No recuerdo el año, ni tampoco el título del espectáculo. Saritísima, me parece, o Una noche con Sara. Algo así. Ella representaba su espectáculo de canciones en el teatro La Latina. Debía de tener ya cincuenta y tantos años, casi sesenta, pero conservaba la gracia, el desparpajo y la simpatía de siempre, la voz sugerente y grave y un físico más que razonable para su edad, que embutía para el espectáculo en ceñidos trajes de noche con generosos escotes. Yo estaba en Madrid entre dos viajes, mis padres vinieron a pasar unos días y los invité a ver el espectáculo. Sentado en una butaca contigua al pasillo, con mi madre y conmigo al lado, mi padre disfrutó en vivo de unas canciones que conocía de memoria. Era la primera vez que veía a Sara Montiel en persona, y mi madre y yo lo observábamos a hurtadillas, disfrutando ambos de la felicidad que mostraba, ante su antiguo ídolo femenino, aquel hombre de casi setenta años educado y tranquilo.

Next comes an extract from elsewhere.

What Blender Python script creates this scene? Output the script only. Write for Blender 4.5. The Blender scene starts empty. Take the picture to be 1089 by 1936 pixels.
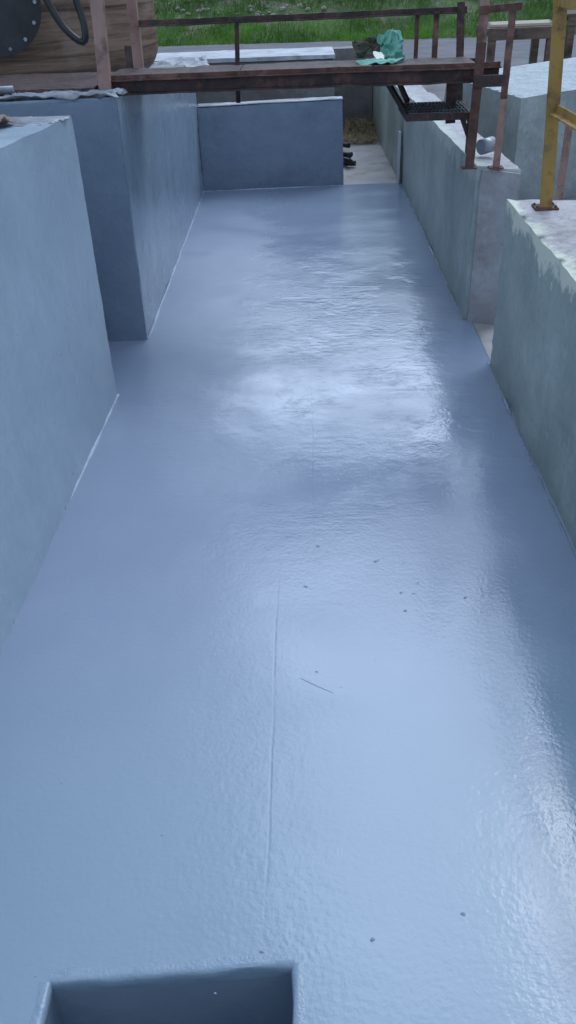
import bpy, bmesh, math, random
from mathutils import Vector, Matrix, noise
random.seed(7)
S=bpy.context.scene
COL=bpy.context.collection

# ------------------------------------------------------------ materials
class NT:
    def __init__(s,name):
        s.m=bpy.data.materials.new(name); s.m.use_nodes=True
        s.t=s.m.node_tree; s.b=s.t.nodes['Principled BSDF']
        s.geo=s.n('ShaderNodeNewGeometry'); s.pos=s.geo.outputs['Position']
    def n(s,typ,**kw):
        x=s.t.nodes.new(typ)
        for k,v in kw.items(): setattr(x,k,v)
        return x
    def l(s,a,b): s.t.links.new(a,b)
    def scaled(s,sc):
        mp=s.n('ShaderNodeMapping'); mp.inputs['Scale'].default_value=sc; s.l(s.pos,mp.inputs[0]); return mp.outputs[0]
    def noise(s,scale,detail=4,rough=.55,stretch=None,dist=0):
        x=s.n('ShaderNodeTexNoise'); x.inputs['Scale'].default_value=scale; x.inputs['Detail'].default_value=detail
        x.inputs['Roughness'].default_value=rough; x.inputs['Distortion'].default_value=dist
        s.l(s.scaled(stretch) if stretch else s.pos,x.inputs['Vector']); return x.outputs[0]
    def ramp(s,fac,a,b,lo=0.0,hi=1.0,smooth=False):
        x=s.n('ShaderNodeMapRange'); x.inputs[1].default_value=a; x.inputs[2].default_value=b
        if smooth: x.interpolation_type='SMOOTHSTEP'
        x.inputs[3].default_value=lo; x.inputs[4].default_value=hi; s.l(fac,x.inputs[0]); return x.outputs[0]
    def mix(s,fac,A,B,mode='MIX'):
        x=s.n('ShaderNodeMix',data_type='RGBA',blend_type=mode)
        for i,v in ((0,fac),(6,A),(7,B)):
            if isinstance(v,(int,float)): x.inputs[i].default_value=v
            elif isinstance(v,tuple): x.inputs[i].default_value=(v[0],v[1],v[2],1)
            else: s.l(v,x.inputs[i])
        return x.outputs[2]
    def math(s,op,a,b=0.0,c=None):
        x=s.n('ShaderNodeMath',operation=op)
        for i,v in enumerate((a,b,c)):
            if v is None: continue
            if isinstance(v,(int,float)): x.inputs[i].default_value=v
            else: s.l(v,x.inputs[i])
        return x.outputs[0]
    def xyz(s,src=None):
        x=s.n('ShaderNodeSeparateXYZ'); s.l(src or s.pos,x.inputs[0]); return x.outputs
    def up(s):
        return s.ramp(s.xyz(s.geo.outputs['True Normal'])[2],.6,.85)
    def bump(s,parts,bevel=0):
        tot=None
        for h,st,d in parts:
            v=s.math('MULTIPLY',h,st*d)
            tot=v if tot is None else s.math('ADD',tot,v)
        x=s.n('ShaderNodeBump'); x.inputs['Strength'].default_value=1; x.inputs['Distance'].default_value=1
        s.l(tot,x.inputs['Height']); s.l(x.outputs[0],s.b.inputs['Normal'])
    def out(s,color,rough,metal=0,spec=None,ior=None):
        for k,v in (('Base Color',color),('Roughness',rough),('Metallic',metal)):
            if isinstance(v,(int,float)): s.b.inputs[k].default_value=v
            elif isinstance(v,tuple): s.b.inputs[k].default_value=(v[0],v[1],v[2],1)
            else: s.l(v,s.b.inputs[k])
        if spec is not None: s.b.inputs['Specular IOR Level'].default_value=spec
        if ior: s.b.inputs['IOR'].default_value=ior
        return s.m

def m_simple(name,A,B,scale=8,rough=.8,bump=.3,dist=.004,C=None,cs=2.5,stretch=None,metal=0):
    k=NT(name); n1=k.noise(scale,4,.6,stretch); c=k.mix(k.ramp(n1,.35,.65),A,B)
    if C: c=k.mix(k.ramp(k.noise(cs,4,.65),.5,.68),c,C)
    k.bump([(k.noise(scale*6,2,.6,stretch),bump,dist)])
    return k.out(c,rough,metal)

def m_floor():
    k=NT('glossy_grey_coating'); X,Y,Z=k.xyz()
    big=k.noise(.9,4,.55); med=k.noise(3.5,4,.6); st=k.noise(1.5,3,.55,(1,1.6,1),.3)
    c=k.mix(k.ramp(big,.35,.65),(.228,.282,.382),(.262,.32,.42))
    c=k.mix(k.math('MULTIPLY',k.ramp(med,.52,.7),.25),c,(.30,.365,.465))
    c=k.mix(k.math('MULTIPLY',k.ramp(Y,2.3,1.0,0,1,True),.8),c,(.232,.325,.405))
    wob=k.math('MULTIPLY',k.math('SUBTRACT',k.noise(3,2),.5),.02)
    def seam(x0,half):
        dx=k.math('SUBTRACT',k.math('SUBTRACT',X,x0),wob)
        return dx,k.ramp(k.math('ABSOLUTE',dx),.0003,half,1,0,True)
    dx,l1=seam(-.120,.006); _,l2=seam(.0,.006)
    near=k.math('MULTIPLY',k.ramp(Y,1.7,2.35,1,0),k.ramp(Y,.90,1.4,0,1))
    near=k.math('MULTIPLY',near,k.ramp(med,.35,.6,.3,1))
    far=k.math('MULTIPLY',k.ramp(Y,2.0,3.0,0,1),k.ramp(Y,4.6,5.3,1,0))
    sm=k.math('ADD',k.math('MULTIPLY',k.math('MULTIPLY',l1,near),.5),k.math('MULTIPLY',k.math('MULTIPLY',l2,far),.3))
    c=k.mix(k.math('MULTIPLY',sm,.7),c,(.15,.19,.27))
    side=k.ramp(k.math('ADD',dx,k.math('MULTIPLY',k.math('SUBTRACT',med,.5),.5)),-.45,.12,.36,.13,True)
    r=k.math('ADD',side,k.ramp(st,.38,.64,-.04,.10))
    peel=k.noise(75,2,.5); roll=k.noise(22,3,.6); swell=k.noise(2.0,2,.5)
    strk=k.noise(16,4,.7,(.4,2.2,1),.4)
    patch=k.ramp(k.noise(3.1,3,.65),.45,.60,.0,1)
    strkf=k.math('MULTIPLY',k.math('MULTIPLY',strk,patch),k.math('MULTIPLY',k.ramp(Y,2.2,3.2,.12,1),k.ramp(Y,5.2,6.5,1,.25)))
    k.bump([(swell,.10,.02),(strkf,.34,.006),(roll,.20,.003),(peel,.34,.0016),(k.math('MULTIPLY',sm,-1),.25,.003)])
    return k.out(c,r,0,.6,1.6)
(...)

Fue entonces cuando ocurrió. Ella había bajado del escenario, escotada, sexy, micrófono en mano, y cantaba caminando por el pasillo. Y cuando llegó a nuestra altura, al mirarme casualmente a media canción, yo le hice un gesto disimulado, señalando a mi padre, que la miraba arrobado. Y Sara Montiel, con aquella rápida inteligencia intuitiva, la gracia y el descaro que con toda justicia la habían hecho famosa, se lo quedó mirando y acto seguido, le pasó un brazo alrededor del cuello, se sentó en sus rodillas, y acercando la boca a su oído le cantó, bajito, grave y susurrante, aquello de Juró amarme un hombre / sin miedo a la muerte. Después le acarició la nuca, se puso en pie y siguió su camino mientras todos cuantos estábamos alrededor aplaudíamos entusiasmados.
Mi padre no despegó los labios en toda la función. Tan impasible como solía, salió del teatro con mi madre cogida del brazo y paseamos hasta la cercana Plaza Mayor. Esperábamos algún comentario, pero no hizo ninguno. Caminaba en silencio. Era una noche agradable, nos sentamos a tomar algo en una terraza y yo mencioné al fin la escena del pasillo. «Sigue siendo una artista enorme», comenté, divertido. Entonces vi sonreír a mi padre, y aquella sonrisa parecía rejuvenecerle treinta años el rostro. «Sí, verdaderamente es mucha mujer», dijo. Y después, tras golpear suavemente un extremo en el cristal de su reloj, encendió despacio un cigarrillo.